How does this undermine a DRG’s teaching? Specifically, in the group I was in, evangelism to the “outside” world was considered to be the same as casting pearls before swine. The hurting, the sinner, and even a Christian that had different beliefs were treated in the same manner as the priest and Levite treated the beaten man. Yet Jesus shows that the Samaritan, the very type that is considered the epitome of outsiders, was the true neighbor.

In verse 36, Jesus asks the lawyer who proved to be a neighbor to the man who fell into the robber’s hands. Verse 37, the lawyer answers, “The one who showed mercy toward him, (he wouldn’t even mention the name Samaritan). Then Jesus says, “Go and do the same.”

Remember, the original question was, “What shall I do to inherit eternal life?” Needless to say the parable of “The Good Samaritan” is not taught in DRGs.

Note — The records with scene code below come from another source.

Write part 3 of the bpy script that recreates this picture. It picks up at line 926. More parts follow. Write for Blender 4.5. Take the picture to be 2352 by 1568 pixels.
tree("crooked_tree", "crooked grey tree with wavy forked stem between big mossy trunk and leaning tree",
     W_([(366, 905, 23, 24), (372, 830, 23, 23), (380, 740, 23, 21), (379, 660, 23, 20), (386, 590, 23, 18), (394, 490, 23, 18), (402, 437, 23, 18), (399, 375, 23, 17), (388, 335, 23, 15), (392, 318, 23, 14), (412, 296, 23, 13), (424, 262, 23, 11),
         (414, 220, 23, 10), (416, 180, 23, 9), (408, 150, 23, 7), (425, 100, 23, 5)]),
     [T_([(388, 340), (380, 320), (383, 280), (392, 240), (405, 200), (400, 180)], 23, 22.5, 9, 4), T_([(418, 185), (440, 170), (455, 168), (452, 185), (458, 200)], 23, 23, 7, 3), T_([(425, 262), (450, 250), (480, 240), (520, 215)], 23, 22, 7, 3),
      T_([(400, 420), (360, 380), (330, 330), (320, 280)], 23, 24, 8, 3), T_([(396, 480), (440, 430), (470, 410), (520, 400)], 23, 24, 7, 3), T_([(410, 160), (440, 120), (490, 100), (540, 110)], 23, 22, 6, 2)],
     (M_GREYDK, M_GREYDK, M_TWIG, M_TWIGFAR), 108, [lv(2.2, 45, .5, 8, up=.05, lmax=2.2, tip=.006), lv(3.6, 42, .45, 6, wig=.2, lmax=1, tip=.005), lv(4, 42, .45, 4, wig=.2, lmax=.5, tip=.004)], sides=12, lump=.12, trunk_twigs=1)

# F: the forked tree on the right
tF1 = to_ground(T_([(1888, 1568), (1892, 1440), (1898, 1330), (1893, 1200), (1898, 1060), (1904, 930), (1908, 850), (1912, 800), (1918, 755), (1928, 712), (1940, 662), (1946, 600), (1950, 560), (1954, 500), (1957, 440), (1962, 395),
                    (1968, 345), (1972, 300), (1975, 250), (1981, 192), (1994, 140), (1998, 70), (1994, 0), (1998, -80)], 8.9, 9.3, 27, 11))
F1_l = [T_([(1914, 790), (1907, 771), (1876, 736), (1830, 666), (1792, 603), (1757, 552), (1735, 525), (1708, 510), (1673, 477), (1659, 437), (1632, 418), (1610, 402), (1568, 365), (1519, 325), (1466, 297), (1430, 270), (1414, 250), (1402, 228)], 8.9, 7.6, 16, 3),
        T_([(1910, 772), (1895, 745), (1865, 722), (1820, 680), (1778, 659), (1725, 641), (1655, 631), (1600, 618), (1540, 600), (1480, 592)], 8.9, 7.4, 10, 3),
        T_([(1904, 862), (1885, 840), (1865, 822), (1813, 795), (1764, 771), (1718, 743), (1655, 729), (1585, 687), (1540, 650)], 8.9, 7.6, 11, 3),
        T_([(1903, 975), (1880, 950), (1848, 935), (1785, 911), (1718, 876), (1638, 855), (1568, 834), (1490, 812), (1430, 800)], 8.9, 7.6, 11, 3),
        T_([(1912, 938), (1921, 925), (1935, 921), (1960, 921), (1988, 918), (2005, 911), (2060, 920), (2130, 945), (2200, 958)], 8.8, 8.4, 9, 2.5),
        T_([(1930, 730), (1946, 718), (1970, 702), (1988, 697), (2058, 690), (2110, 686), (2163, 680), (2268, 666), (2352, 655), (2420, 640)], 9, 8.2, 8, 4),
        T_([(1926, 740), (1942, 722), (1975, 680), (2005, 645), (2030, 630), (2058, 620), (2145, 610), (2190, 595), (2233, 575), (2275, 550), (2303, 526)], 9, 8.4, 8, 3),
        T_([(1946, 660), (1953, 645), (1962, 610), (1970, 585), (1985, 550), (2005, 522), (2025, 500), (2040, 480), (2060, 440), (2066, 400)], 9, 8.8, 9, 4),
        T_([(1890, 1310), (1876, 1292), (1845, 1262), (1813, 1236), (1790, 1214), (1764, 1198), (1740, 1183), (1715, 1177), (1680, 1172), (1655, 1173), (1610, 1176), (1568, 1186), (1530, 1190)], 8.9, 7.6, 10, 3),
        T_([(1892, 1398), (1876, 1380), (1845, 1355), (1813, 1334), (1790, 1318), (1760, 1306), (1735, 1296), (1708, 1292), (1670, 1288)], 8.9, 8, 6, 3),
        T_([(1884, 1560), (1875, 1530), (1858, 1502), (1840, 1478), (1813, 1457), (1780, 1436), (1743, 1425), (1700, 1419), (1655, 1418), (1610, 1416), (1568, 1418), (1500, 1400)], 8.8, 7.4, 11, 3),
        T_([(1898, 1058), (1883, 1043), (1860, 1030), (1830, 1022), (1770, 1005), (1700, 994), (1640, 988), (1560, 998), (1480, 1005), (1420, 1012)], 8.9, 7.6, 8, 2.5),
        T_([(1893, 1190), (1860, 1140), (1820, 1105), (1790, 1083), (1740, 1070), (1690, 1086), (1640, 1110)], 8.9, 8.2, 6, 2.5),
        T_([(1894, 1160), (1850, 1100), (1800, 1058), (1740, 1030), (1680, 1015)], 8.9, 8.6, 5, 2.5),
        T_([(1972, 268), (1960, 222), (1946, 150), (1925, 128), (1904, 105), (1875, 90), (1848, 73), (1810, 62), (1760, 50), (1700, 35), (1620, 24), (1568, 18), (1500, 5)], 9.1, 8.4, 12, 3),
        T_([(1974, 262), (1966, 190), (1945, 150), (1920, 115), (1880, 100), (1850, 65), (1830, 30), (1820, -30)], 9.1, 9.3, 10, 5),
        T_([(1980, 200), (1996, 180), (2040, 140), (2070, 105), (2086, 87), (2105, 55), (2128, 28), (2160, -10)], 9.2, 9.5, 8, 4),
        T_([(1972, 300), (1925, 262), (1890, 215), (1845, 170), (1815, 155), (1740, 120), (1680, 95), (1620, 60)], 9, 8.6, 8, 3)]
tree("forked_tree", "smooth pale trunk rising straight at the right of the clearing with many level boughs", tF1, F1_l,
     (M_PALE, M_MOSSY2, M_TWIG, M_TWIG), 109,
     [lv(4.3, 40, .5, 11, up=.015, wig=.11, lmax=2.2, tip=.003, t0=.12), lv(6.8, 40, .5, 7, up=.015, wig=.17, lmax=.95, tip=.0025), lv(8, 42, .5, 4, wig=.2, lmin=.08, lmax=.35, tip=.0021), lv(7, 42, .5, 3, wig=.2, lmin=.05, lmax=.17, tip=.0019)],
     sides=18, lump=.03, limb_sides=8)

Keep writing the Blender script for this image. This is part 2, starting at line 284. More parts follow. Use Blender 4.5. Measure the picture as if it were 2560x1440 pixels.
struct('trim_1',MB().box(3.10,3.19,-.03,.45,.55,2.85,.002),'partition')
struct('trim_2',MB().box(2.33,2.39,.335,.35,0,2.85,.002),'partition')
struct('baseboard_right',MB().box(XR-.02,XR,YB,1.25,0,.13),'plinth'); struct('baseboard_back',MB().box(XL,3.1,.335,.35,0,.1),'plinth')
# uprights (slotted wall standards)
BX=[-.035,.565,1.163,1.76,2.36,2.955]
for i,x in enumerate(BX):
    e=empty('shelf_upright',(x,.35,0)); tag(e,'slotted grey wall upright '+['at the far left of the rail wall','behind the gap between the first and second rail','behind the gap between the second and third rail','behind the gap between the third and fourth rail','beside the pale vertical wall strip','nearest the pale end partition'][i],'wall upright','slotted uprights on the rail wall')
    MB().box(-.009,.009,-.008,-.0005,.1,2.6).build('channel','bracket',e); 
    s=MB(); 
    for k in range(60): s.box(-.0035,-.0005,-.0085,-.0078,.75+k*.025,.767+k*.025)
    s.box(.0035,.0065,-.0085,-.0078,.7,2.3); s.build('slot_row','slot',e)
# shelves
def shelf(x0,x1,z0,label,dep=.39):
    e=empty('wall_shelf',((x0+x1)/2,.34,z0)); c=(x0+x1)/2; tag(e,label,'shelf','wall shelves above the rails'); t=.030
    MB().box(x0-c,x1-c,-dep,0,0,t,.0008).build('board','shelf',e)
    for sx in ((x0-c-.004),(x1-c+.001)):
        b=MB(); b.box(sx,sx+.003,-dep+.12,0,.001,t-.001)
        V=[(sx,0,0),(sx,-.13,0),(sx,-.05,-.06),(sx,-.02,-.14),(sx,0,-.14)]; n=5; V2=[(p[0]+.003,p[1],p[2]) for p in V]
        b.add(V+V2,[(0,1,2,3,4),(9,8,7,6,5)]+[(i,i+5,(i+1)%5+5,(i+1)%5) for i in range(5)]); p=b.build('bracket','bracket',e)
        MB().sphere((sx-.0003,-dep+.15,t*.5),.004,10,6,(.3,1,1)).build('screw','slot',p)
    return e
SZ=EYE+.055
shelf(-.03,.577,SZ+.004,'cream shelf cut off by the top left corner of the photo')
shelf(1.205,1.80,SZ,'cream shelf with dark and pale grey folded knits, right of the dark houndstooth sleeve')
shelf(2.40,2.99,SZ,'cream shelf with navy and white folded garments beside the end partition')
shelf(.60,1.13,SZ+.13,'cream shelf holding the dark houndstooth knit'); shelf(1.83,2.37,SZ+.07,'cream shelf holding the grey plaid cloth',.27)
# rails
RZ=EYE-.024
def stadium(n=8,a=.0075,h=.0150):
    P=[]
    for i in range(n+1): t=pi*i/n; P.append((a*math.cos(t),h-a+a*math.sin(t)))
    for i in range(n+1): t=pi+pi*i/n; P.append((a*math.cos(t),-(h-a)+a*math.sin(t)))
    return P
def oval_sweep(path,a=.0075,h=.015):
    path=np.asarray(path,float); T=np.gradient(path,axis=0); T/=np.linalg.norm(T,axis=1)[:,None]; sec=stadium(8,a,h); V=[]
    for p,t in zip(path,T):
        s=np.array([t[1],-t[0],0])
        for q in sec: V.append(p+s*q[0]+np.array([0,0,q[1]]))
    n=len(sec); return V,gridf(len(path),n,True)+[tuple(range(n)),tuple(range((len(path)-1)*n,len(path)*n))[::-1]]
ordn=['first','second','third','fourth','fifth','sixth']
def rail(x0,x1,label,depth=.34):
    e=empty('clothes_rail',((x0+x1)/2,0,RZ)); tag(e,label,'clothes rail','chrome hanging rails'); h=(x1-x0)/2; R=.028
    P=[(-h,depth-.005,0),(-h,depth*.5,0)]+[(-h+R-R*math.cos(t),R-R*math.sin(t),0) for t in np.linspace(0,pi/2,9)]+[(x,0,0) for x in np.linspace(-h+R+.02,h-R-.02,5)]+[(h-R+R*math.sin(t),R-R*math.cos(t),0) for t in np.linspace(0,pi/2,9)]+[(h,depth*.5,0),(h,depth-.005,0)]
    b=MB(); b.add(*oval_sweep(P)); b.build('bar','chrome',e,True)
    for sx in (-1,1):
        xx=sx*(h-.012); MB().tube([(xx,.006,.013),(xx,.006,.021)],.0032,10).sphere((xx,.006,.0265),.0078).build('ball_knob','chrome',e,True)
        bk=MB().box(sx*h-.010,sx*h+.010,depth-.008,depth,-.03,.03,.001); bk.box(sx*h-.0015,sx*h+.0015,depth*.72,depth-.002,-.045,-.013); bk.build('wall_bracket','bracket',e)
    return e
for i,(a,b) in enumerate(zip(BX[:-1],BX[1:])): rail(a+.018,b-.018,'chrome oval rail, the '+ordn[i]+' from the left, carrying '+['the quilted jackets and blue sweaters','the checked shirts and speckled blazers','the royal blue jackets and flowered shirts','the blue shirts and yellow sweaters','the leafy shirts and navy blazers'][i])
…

The very nature of this story is the antithesis of what a DRG represents at its very core, which is to listen to the law (from the leader of the group), perform the law (do what he says) and keep the law within the confines of the group.  Jesus’ intention of representing mankind through the man that was beaten and left for dead is not only ignored it is shrunken and molded into an entropic doctrine.

What shall we do to inherit eternal life? Love the Lord your God with all your heart and with all your soul and with all your strength and with all your mind; and Love your neighbor as yourself.

 It is time for us to ask the question, “Who is my neighbor?”




1 comment:

  1. When I attempted to bring up scriptures such as the good samaritan, the lost sheep, and the lost coin, I was told I "didn't get it" or was "missing it." Thankfully, the Lord protected my thoughts from being squelched and preserved his words within my heart. I am now free to love and serve the lost and the hurting, as Jesus commanded us to do.
    Read Matthew 25:31-40 and Matthew 9:10-13 and ask the actions that are being promoted by your leaders look more like the Pharisees or Jesus himself?